Tai Chi

Tai chi is a “soft” form of martial arts that originated in China almost 500 years ago. It is a system of slow, meditative, physical exercises designed for relaxation, balance, and health. Tai chi differs from other types of martial arts in that the movements do not really exert force. Instead, practitioners absorb force softly and then move with that energy to redirect it. Through a series of slow, rhythmic exercises that emphasize balance and coordination, practitioners work to balance the body’s opposing principles, yin and yang. The movements are slow and intentional and involve sweeping arm motions.

Tai chi requires focus, concentration, and self-awareness. Some people refer to it as a moving meditation. Tai chi improves balance, stimulates the immune system, improves endurance promotes relaxation, and cultivates inner energy. The practice was designed to increase health and longevity.

Tai chi is a relaxing and gentle form of movement that is accessible to people of all ages and abilities. There are really no contraindications for practicing it—even those sitting in a wheelchair can benefit from moving their arms and practicing their breathing.
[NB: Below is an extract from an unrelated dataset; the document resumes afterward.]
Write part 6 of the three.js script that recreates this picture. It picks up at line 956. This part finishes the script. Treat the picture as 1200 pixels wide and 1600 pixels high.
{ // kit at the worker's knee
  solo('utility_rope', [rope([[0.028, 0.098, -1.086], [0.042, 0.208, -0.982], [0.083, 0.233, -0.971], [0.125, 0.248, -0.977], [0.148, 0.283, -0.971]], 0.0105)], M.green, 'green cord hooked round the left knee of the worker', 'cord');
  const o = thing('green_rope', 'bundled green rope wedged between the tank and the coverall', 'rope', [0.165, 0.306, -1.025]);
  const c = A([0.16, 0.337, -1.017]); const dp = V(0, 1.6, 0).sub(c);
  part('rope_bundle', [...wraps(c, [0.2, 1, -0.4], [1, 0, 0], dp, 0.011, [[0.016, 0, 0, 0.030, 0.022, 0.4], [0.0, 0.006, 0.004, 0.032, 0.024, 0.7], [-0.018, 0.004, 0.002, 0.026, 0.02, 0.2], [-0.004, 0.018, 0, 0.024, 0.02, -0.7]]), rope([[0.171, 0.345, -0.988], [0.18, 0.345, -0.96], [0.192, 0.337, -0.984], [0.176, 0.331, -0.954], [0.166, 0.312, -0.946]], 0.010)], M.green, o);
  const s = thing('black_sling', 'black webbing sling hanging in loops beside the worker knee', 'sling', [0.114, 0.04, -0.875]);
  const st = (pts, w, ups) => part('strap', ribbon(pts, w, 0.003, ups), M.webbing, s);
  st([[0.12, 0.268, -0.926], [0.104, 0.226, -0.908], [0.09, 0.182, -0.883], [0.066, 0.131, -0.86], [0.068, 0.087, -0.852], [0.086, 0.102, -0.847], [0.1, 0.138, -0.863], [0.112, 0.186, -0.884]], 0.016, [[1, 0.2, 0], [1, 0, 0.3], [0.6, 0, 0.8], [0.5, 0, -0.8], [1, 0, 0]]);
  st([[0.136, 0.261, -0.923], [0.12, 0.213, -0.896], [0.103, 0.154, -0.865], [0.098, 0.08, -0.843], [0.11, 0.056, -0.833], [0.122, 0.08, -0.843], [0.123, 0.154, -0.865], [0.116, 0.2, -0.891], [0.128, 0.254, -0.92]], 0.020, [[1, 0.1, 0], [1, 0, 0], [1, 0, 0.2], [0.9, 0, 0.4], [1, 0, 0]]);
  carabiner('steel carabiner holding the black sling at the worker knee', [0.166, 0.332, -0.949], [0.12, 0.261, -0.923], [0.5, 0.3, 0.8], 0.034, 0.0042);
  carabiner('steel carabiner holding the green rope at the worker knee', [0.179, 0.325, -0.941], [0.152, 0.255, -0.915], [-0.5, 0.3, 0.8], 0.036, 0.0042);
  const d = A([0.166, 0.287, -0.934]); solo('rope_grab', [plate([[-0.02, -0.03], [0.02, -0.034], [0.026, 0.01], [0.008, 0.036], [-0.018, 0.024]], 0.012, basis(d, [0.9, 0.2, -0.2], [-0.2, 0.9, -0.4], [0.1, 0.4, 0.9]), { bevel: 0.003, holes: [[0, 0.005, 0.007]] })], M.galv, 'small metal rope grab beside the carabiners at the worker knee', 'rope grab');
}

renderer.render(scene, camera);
Most Western beginners of tai chi learn the standard “24 Form,” which is a series of 24 movements that can be performed in about four to eight minutes. If you’re interested in practicing tai chi, look for a teacher who has been practicing for many years and who studied under a qualified tai chi master. With a burgeoning interest in tai chi, there are qualified instructors all over the world. Check with your local fitness center, yoga studio, or martial arts school to find a tai chi class.